Your objective: Your task is to copy each line that has the word "from".

Source excerpt:

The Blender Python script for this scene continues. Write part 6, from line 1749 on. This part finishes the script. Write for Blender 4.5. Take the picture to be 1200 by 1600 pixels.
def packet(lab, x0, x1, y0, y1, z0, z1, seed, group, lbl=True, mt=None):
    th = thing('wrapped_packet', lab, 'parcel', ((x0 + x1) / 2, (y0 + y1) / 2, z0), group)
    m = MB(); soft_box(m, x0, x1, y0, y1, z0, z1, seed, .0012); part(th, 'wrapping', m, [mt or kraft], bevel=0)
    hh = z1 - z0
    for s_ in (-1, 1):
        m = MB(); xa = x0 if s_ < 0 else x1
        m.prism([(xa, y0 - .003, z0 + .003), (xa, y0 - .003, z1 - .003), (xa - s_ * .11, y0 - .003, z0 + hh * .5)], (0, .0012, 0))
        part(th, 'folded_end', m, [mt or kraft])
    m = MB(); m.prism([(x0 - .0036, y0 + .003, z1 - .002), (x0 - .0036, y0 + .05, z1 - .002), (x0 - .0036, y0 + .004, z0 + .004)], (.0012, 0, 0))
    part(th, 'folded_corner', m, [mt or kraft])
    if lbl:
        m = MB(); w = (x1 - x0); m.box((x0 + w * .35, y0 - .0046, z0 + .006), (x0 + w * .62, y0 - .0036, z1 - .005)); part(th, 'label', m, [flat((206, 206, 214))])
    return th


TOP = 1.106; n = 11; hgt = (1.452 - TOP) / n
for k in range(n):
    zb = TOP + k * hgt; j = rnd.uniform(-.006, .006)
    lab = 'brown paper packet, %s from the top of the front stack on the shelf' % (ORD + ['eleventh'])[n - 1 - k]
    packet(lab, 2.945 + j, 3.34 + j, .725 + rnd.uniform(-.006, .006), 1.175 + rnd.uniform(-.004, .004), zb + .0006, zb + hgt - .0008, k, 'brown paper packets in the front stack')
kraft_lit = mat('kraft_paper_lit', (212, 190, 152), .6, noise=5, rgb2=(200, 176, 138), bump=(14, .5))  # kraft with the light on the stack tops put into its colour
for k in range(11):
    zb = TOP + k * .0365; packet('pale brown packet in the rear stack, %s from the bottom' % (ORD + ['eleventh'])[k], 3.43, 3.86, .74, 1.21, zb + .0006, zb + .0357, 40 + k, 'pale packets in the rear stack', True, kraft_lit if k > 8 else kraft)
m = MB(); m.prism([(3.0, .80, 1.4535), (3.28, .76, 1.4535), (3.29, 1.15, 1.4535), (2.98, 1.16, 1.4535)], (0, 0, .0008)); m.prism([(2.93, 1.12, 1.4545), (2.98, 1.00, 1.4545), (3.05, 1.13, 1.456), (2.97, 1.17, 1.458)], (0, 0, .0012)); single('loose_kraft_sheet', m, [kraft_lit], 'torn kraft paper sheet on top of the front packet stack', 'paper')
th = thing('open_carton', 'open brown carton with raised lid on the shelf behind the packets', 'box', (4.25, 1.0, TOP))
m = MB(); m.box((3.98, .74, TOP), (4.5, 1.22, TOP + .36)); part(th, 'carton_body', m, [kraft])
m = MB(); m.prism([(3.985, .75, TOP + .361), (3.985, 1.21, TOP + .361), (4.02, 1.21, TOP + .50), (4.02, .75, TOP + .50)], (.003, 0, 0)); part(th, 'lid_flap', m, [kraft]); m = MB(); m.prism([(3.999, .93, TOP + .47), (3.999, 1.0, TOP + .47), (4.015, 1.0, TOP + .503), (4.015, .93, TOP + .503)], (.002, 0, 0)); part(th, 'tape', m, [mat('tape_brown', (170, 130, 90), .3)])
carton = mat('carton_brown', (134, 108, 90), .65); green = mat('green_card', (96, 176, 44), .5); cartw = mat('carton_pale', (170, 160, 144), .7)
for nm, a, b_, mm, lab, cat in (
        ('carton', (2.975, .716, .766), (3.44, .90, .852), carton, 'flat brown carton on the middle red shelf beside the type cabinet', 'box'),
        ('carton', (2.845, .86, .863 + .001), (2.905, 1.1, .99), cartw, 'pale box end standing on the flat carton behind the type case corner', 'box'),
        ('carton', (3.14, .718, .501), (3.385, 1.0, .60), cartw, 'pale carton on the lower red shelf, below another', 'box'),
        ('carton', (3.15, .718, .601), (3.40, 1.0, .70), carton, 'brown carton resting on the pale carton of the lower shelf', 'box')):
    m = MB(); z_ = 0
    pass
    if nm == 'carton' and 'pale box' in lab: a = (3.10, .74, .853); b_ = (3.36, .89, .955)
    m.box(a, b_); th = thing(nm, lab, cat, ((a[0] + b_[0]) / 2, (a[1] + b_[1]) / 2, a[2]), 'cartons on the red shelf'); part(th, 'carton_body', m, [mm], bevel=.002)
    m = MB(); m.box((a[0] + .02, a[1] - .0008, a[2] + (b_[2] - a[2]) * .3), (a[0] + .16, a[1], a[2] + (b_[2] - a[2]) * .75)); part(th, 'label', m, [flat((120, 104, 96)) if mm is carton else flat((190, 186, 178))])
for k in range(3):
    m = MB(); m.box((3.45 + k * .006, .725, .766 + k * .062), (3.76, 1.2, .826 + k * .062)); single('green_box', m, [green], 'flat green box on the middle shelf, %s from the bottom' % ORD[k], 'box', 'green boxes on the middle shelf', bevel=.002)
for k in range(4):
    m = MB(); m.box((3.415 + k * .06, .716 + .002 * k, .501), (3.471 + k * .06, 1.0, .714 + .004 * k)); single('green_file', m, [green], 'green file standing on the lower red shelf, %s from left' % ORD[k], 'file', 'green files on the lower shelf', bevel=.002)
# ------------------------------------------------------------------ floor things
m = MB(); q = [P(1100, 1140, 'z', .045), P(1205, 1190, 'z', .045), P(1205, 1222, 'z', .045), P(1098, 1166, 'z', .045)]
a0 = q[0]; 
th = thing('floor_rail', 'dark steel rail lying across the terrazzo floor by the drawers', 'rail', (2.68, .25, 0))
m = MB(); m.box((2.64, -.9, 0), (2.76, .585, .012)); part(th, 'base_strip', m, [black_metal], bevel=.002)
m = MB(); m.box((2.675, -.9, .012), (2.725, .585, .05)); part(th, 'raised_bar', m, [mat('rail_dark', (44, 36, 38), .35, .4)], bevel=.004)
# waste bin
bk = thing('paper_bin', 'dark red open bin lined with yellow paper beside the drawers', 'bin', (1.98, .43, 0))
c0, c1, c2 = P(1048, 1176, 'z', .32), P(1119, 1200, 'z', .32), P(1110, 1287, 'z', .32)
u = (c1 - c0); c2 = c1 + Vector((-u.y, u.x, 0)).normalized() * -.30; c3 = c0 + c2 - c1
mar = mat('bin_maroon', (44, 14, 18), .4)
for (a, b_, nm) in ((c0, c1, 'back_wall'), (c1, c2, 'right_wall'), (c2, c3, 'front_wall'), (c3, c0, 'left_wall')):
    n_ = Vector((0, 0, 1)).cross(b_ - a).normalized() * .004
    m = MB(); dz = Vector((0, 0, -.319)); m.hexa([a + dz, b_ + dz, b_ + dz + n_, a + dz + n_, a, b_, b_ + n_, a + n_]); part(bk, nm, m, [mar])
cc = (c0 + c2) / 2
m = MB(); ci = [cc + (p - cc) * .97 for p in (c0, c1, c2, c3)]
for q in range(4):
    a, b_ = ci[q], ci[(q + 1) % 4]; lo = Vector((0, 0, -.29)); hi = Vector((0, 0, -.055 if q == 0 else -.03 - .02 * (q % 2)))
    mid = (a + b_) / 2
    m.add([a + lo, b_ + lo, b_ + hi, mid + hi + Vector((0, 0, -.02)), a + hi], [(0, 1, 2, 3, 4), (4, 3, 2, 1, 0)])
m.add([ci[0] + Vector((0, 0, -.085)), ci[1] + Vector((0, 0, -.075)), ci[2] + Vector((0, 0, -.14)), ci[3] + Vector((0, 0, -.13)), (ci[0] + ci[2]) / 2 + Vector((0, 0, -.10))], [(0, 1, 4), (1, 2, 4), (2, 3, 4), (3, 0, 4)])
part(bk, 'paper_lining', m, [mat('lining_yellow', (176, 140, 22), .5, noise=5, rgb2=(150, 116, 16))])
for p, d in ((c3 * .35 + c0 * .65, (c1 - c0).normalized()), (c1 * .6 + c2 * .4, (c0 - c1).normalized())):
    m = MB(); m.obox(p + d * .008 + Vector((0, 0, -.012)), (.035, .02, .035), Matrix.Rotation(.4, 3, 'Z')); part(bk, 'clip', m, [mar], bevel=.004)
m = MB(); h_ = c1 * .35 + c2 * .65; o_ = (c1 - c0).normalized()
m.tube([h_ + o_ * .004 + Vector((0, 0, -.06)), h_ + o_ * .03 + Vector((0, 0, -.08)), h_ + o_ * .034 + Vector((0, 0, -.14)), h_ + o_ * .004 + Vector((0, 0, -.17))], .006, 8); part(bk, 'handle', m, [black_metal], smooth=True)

Response:
The Blender Python script for this scene continues. Write part 6, from line 1749 on. This part finishes the script. Write for Blender 4.5. Take the picture to be 1200 by 1600 pixels.
    lab = 'brown paper packet, %s from the top of the front stack on the shelf' % (ORD + ['eleventh'])[n - 1 - k]
    zb = TOP + k * .0365; packet('pale brown packet in the rear stack, %s from the bottom' % (ORD + ['eleventh'])[k], 3.43, 3.86, .74, 1.21, zb + .0006, zb + .0357, 40 + k, 'pale packets in the rear stack', True, kraft_lit if k > 8 else kraft)
    m = MB(); m.box((3.45 + k * .006, .725, .766 + k * .062), (3.76, 1.2, .826 + k * .062)); single('green_box', m, [green], 'flat green box on the middle shelf, %s from the bottom' % ORD[k], 'box', 'green boxes on the middle shelf', bevel=.002)
    m = MB(); m.box((3.415 + k * .06, .716 + .002 * k, .501), (3.471 + k * .06, 1.0, .714 + .004 * k)); single('green_file', m, [green], 'green file standing on the lower red shelf, %s from left' % ORD[k], 'file', 'green files on the lower shelf', bevel=.002)